Check out this Opus cartoon on Salon.com, then come on back.
I’ve long thought it self-important to think that a God would pay attention to anyone in particular, given that there are so many other people on Earth. But this Earthbound sense of self-importance is just the tip of the iceberg. There are many other planets to consider.
Carl Sagan offered his own spin on this same general point. This undeniable point that we are each such a tiny speck in a tiny corner of the universe convinces me that most organized religions are absoutely wrong when they confidently tout that their version of “God” cares. To think that God (if there even is a sentient God) has nothing better to do than to fret about whether YOU:
1. went to church last week to grovel before Him,
2. had sex with someone to whom you weren’t officially married, or
3. cursed, or got drunk or whatever . . .
. . . is the height of parochial arrogance and ignorance. Believers who are truly humble must consider that if there is a God, that God might not have any interest or capacity to care for you. Ignoring this possibilty is not the humility so many believers claim to have. God (if He/She exists) might find humans to be boring just like most of us get bored with ants after looking at them for a few seconds.
Most bureacratic religions claim that each of us is important enough to merit personalized attention from the alleged Creater of the Universe. To the extent that religions hold this belief, they are holding it without a shred of justification. My point is simply this: it is sheer arrogance to think that the Creator of the Universe notices anything you do.
Whether or not a God exists, then we are alone. Maybe we are truly alone or maybe we’re alone for all intents and purposes. But we are on our own. We need to work together, respecting each other as real sentient beings if we are to find any meaning in our lives.
Hi Erich,
Thank you for the cartoon. It makes a good point. And like billiard balls, knocked about some old ones still resident in the back of my mind.
1. Nearly every point of view has(is) a point. (like looking at the night sky)
2. Look at me! (implied in nearly every point ever made)
3. Nearly every perspective is a spec. (a poignant point of Carl Sagan's.. see http://www.youtube.com/watch?v=p86BPM1GV8M)
I felt I had to insert the word, "nearly" to avoid the error: There are
(nearly) no absolutes.
I can watch ants for hours….. before getting bored ;-).
But in the Physics way, we, as individual observers, are at the centre of our own individual event horizons and thus at the centre of it all. That however does not imply that we are at the centre of attention, except for our own.
I think we are connected, at the very least, by a collective unconsciousness that we hook into via our hardware (per Jung).
Showing our uniqueness through consciousness and our commonality through unconsciousness. Self-interest and altruism are the shifting foreground and background effects of this. Our sense of being observed makes some sense if looked at in this way. And also of being the observer.
The Creator isn't asking anyone to "grovel". It is tough to learn we are lawless rebels. The "shred of justification" is that He is not limited by time as we are. You are making assumptions from your own point of view, and your own limits.
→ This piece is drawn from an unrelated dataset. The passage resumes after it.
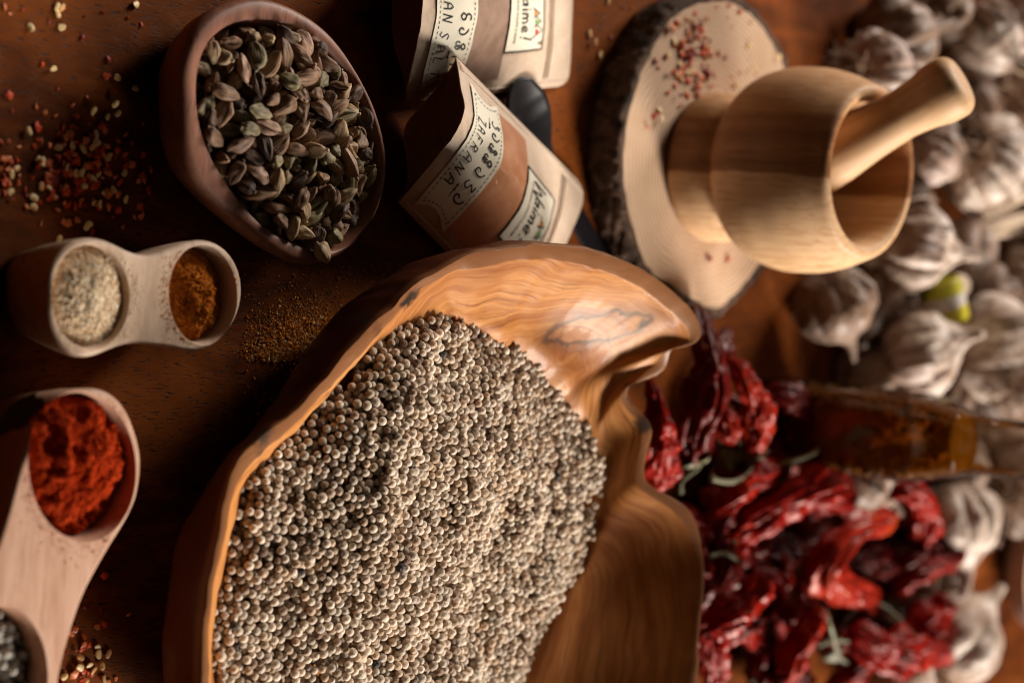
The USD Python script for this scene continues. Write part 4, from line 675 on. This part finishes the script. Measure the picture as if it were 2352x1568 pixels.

He can spend an eternity in the present nanosecond and not be diminished at all. If you could do this you could answer any question, number the hairs on a person's head, any person, all people. He dwells anywhen without limit.
It's true that "we need to work together". Of course how to accomplish this is the whole debate. He offers a way, but too many, out of pride and ignorance, reject His laws, thinking they can do better, {thinking they have done better}. History shows the folly in that. God's way has never been tried, accept by a few individuals.
How about "respecting" Him as a "real sentient being". Maybe He is telling the truth and we are just too myopic to see it.
LJC: Given the thousands of years since the Bible was collected and published, you don't think that any of the numerous cults/faiths/religions have earnestly tried to live exactly by the many vague and sometimes contradictory edicts that you and they believe are God given?
Anyway, this post is about how big Creation really is. The comic simply points out that a random minuscule slice of sky reveals hundreds of visible galactic clusters, each with hundreds of galaxies, each with billions of stars, each with several planets (on average). It is reasonable to believe that the same laws and forces of nature that we have discovered here work there, as well. Given that, the chance of there being advanced life on some of the planets in that tiny snapshot approaches certainty. Multiply that by the millions of other snapshots it takes to fill the rest of the sky.
If God only got it right right here, then that is a miracle, indeed!
God is infinite, of course He got it "right" everywhere, meaning He is still getting it right. Creation is not finished. One of Jesus' names is "the beginning of the creation of God". He has just barely gotten started.
God has the capacity to do it all. He can create all the galaxies, etc. etc etc. and still have a personal relationship with every individual "real sentient being" on all of them. God is not limited to measuring things and using logic and being reasonable. "In Him we live and move and have our being." God is bigger than creation and can {is able} to do with it whatever He wills.